Whose sovereign rights does the CSTO infringe? If since 2009, such an integral state, like Iran, wants to have a status of an observer member of the CSTO, then what restrictions on sovereign rights can we talk about? It is noteworthy, but it is precisely since 2009 that the CSTO, the same political organization as the CIS, has decided to create a Collective Rapid Reaction Force. The joint armed forces of the allied countries are designed to repel military aggression and restore the territorial integrity of the states forming part of the alliance.

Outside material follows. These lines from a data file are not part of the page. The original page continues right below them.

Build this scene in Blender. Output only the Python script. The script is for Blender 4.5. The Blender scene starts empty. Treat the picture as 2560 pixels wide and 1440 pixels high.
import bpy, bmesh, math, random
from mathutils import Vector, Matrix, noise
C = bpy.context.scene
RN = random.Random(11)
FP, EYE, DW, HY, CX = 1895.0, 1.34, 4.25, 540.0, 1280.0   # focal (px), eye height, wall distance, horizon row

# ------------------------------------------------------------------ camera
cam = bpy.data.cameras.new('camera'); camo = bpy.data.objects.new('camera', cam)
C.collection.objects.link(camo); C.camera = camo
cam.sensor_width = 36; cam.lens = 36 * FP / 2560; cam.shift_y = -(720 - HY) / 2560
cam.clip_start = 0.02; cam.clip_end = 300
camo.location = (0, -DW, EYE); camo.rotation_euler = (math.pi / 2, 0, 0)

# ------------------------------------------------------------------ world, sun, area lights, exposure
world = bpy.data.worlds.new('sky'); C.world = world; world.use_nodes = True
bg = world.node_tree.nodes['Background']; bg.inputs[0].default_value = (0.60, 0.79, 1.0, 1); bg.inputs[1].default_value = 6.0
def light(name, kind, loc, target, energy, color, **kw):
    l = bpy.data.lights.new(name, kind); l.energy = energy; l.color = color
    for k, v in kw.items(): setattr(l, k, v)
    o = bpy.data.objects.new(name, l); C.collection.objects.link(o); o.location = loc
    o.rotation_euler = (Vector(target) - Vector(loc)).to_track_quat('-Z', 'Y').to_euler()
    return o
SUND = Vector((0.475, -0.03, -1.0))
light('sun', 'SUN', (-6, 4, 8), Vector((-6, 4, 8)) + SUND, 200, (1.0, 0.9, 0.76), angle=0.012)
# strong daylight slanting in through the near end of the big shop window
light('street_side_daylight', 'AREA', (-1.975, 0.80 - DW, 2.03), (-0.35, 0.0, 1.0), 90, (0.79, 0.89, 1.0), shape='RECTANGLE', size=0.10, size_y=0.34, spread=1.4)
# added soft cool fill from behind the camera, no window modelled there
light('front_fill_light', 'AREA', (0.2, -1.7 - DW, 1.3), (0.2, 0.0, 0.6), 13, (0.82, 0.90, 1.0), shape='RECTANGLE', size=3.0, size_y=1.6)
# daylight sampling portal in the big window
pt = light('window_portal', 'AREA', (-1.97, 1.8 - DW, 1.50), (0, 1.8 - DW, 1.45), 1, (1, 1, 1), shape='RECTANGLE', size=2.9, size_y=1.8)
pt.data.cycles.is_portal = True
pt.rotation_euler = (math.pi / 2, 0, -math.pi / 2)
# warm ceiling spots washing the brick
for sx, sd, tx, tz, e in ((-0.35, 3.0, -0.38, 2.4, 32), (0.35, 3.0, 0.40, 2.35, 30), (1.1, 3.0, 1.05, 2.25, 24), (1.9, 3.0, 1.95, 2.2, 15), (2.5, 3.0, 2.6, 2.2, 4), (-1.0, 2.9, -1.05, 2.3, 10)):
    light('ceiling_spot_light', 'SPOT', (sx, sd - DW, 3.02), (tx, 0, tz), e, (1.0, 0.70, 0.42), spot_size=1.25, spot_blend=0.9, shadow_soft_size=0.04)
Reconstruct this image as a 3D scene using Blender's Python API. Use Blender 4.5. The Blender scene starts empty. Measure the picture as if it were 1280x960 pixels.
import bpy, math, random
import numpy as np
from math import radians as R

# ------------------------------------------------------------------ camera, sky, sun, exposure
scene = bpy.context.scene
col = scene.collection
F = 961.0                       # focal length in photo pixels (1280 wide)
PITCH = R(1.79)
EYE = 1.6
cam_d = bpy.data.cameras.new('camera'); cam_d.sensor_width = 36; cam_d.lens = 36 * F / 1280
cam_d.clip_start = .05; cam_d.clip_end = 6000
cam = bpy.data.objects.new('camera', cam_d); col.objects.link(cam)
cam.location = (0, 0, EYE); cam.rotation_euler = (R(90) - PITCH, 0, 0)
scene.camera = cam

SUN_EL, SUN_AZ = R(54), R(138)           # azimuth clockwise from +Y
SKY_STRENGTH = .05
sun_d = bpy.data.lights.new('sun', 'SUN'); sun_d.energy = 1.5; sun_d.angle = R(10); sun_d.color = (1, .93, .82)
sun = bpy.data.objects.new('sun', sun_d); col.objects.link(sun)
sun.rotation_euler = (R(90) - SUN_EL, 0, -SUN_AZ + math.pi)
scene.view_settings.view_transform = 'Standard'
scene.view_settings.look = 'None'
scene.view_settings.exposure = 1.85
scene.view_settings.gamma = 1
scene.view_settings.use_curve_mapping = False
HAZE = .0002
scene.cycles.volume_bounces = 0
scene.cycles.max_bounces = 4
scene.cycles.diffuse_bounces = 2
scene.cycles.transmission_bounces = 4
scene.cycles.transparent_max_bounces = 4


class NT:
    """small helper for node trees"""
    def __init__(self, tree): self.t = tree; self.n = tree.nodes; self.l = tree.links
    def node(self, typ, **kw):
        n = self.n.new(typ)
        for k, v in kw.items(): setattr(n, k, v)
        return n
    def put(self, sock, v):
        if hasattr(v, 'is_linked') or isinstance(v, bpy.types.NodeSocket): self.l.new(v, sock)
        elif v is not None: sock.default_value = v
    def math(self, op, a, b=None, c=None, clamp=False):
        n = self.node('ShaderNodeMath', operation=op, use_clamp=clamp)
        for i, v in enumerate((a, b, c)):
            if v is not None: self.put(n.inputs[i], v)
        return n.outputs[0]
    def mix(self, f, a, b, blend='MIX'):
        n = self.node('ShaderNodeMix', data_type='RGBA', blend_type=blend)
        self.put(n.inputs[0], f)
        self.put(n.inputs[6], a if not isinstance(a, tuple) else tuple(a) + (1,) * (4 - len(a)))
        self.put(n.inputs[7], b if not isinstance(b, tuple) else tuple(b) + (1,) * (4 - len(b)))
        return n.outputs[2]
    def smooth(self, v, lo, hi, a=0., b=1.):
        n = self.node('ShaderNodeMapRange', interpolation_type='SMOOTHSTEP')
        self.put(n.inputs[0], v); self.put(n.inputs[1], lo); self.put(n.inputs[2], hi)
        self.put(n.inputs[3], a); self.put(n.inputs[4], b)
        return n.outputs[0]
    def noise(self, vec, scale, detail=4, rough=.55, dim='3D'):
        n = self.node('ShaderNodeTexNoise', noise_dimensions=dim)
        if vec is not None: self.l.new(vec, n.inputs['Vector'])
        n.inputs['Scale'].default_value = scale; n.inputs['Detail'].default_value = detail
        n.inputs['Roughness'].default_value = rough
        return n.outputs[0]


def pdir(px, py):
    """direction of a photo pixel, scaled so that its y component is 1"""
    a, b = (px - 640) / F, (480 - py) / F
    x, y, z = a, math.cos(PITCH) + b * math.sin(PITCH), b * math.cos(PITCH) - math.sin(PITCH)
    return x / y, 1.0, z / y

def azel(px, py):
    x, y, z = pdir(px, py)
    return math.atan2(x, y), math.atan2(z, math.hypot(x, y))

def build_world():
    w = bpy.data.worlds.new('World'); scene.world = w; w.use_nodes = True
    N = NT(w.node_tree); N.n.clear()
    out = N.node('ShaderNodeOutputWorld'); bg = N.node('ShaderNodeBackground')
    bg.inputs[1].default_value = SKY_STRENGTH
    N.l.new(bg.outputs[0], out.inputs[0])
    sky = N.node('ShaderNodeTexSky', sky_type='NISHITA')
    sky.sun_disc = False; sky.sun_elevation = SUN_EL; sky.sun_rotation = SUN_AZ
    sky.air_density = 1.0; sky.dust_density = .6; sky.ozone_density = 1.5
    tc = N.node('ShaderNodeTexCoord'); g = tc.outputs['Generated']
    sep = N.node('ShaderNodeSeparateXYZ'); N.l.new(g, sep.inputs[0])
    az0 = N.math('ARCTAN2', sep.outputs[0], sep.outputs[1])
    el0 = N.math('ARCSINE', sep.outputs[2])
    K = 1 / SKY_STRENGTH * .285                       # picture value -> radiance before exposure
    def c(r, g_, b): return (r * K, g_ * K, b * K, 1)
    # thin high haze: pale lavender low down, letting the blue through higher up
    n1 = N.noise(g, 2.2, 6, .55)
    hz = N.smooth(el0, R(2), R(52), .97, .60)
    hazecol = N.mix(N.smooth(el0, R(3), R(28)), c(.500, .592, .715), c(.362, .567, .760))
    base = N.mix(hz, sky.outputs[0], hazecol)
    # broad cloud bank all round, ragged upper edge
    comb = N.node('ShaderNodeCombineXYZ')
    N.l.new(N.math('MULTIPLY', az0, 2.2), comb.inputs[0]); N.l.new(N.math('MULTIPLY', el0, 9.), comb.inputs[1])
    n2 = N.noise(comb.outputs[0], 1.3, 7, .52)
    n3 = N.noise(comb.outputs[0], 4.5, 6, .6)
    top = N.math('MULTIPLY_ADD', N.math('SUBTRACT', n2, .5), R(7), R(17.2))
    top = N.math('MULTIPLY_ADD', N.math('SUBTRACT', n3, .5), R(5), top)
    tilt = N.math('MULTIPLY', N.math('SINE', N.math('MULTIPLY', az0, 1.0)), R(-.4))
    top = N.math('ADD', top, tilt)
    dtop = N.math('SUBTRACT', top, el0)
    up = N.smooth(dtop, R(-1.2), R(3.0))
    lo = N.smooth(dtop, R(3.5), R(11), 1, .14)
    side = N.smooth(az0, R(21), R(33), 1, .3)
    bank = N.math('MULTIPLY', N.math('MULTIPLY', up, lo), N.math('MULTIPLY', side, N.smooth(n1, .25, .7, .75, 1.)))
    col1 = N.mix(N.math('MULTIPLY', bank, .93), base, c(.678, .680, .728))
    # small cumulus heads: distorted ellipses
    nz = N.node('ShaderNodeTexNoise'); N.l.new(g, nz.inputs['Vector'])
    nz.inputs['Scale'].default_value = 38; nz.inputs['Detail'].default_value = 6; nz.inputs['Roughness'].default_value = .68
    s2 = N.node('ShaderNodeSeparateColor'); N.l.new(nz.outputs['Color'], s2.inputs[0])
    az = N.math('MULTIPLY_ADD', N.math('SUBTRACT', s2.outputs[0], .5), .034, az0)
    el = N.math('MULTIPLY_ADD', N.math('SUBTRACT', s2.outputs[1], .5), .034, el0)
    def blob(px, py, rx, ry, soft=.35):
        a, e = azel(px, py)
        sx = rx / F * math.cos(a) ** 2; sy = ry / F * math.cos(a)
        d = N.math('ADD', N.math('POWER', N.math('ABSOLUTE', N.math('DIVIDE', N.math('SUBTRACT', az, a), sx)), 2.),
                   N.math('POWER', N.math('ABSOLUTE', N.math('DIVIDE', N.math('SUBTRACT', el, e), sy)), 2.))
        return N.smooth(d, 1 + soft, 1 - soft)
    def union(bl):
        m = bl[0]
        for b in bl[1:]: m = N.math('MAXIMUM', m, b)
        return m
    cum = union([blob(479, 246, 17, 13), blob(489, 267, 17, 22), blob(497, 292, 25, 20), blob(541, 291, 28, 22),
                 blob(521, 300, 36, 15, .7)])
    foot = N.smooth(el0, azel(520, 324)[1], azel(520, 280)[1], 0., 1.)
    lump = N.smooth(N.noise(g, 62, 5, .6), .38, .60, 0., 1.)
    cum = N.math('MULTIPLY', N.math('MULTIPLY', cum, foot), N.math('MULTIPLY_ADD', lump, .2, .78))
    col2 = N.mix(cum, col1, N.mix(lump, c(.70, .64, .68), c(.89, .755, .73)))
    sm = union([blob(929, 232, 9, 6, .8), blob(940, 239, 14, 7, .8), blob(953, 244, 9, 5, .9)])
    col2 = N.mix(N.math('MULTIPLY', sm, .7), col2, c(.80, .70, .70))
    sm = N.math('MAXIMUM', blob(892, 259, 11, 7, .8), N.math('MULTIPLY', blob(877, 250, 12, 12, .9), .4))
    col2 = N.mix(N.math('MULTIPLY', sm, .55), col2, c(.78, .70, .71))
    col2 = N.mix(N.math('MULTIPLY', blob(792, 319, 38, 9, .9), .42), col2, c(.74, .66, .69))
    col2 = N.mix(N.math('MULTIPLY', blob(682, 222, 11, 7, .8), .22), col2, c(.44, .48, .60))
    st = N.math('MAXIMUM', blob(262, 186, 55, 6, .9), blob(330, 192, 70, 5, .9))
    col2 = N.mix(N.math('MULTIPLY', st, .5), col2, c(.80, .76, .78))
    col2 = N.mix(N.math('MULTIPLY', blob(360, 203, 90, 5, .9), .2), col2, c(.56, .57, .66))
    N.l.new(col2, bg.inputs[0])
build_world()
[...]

Note that the only country that faced military aggression and lost part of the territory as a result of annexation is Azerbaijan. And all the countries belonging to the CSTO insist on de-occupation of Azerbaijani lands.

Could the CSTO become a platform for a final Karabakh settlement? Do you remember the veto imposed by Nazarbayev on Armenia's accession to the Eurasian Union? What did Azerbaijan's great friend demand from Armenia? Deoccupation of the Karabakh lands!

And the concept of Vladimir Putin, voiced in Baku by Alexander Dugin about the need to return the lowland Karabakh and five districts to Azerbaijan without preconditions?

All regional institutes and organizations in the post-Soviet space are still on the way of their formation. The only effective mechanism for a just Karabakh settlement can be the CSTO. Maybe we need to open a public discussion? And do you think that this organization, which unites all sincere allies and partners of Azerbaijan, can become a platform for restoring the integrity of the country? You may well say: utopia! However, about twenty years ago, wasn't the today's reality, when all the Caspian countries came to a common agreement, rightly dividing the Caspian Sea, a utopia?